Une question de rencontre
En 2010, alors qu'il se prépare à traverser la Manche, Philippe Croizon rencontre Robert Iseni, venu le filmer pour Gedeon Programmes, une maison de production spécialisée notamment dans les documentaires. Le cameraman est séduit par ce duo improbable, leur sympathie, et leur propose de les suivre s'ils ont un autre projet. Du coup, quand ils envisagent de relier les cinq continents, ils pensent à Robert. "Tout est une question de rencontre" conclut le nageur de l'impossible.

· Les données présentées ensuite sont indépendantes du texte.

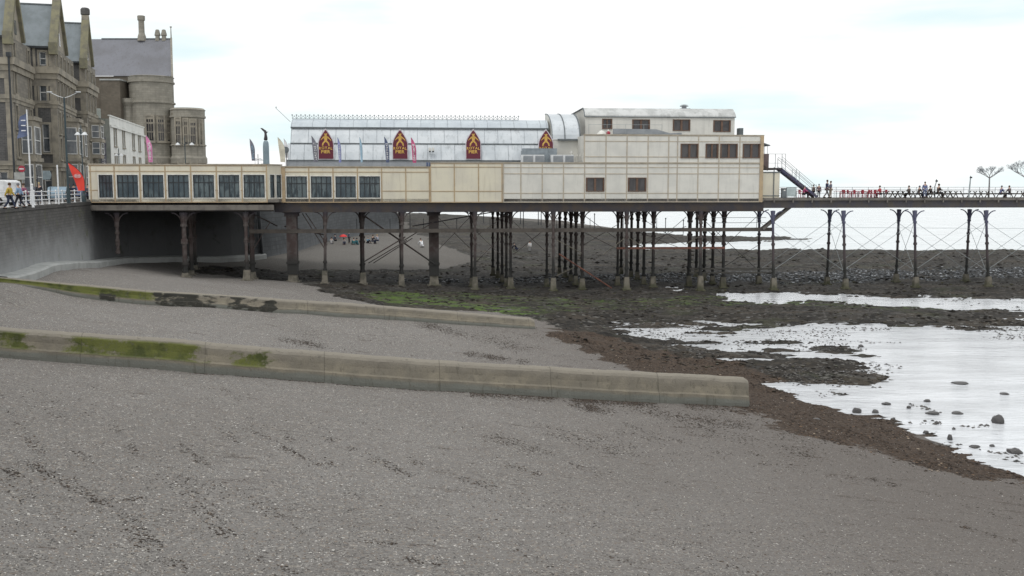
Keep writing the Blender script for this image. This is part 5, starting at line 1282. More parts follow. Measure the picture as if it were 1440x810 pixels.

Des routards de l'expédition
Mais à ce moment-là, rien n'est fait, comme l'explique Philippe : "le film transpire vraiment ce qu'on a vécu. Nous sommes des routards de l'expédition. Ce n'était pas une grosse production et on a fait avec nos petits moyens, une expédition avec que des problèmes, et on n'a pas lâché le morceau." Ce n'est qu'après leur deuxième traversée, celle de la mer Rouge par l'Egypte et la Jordanie, reliant le continent africain et asiatique, que France 3 les rejoint dans l'aventure. Tout ce qui intéresse Philippe, c'est de réaliser son rêve. Comme il le dit, "Le reste c'est du plus et du plus. Et ce qui est incroyable, c'est que des fois, ça se fait tout seul". Et des fois, il suffit juste de demander. Pour la préparation de Nager au-delà des frontières, il écrit au ministre de la Défense qui accepte qu'il aille s'entraîner à Toulon avec les plongeurs-démineurs.
Une aventure humaine
Ce n'est pas tant la prouesse sportive que Philippe retient de son exploit "mais surtout l'aventure humaine." Lors de la première traversée, alors qu'il tente de relier la Papouasie Nouvelle-Guinée à l'Indonésie, soit l'Océanie à l'Asie, un nageur papou se met à les suivre. "Au début, on a cru qu'il allait nager une heure. Au bout de trois heures, voyant qu'il était toujours là, on lui a donné des barres énergétiques et il a nagé les 7h35 de la traversée avec nous. C'était énorme parce qu'on avait un nageur valide, un handicapé et un papou !" Une anecdote impossible à préméditer.
Un retour à la vie
Au bord de le mer Rouge, il rencontre Paul Sobol, un pionnier de la plongée en mer Rouge, mais aussi rescapé de trois camps de concentration pendant la Seconde Guerre mondiale. "Ce qui a été incroyable dans cette rencontre, c'est que nous avons tous les deux retrouvé les mêmes sensations : le retour à la vie après les camps pour lui, le retour à la vie après un accident pour moi".
Un moment de communion
Alors quand le film est projeté dans différents festivals et qu'il séduit à chaque fois le public, "c'est une grosse émotion. Je suis heureux car ce film est vraiment un moment de communion. On est allé au bout et on a relié les cinq continents à la nage."
Le programme Nager au-delà des frontières sera diffusé vendredi 30 novembre à 20h35 sur France 3 dans l'émission Thalassa.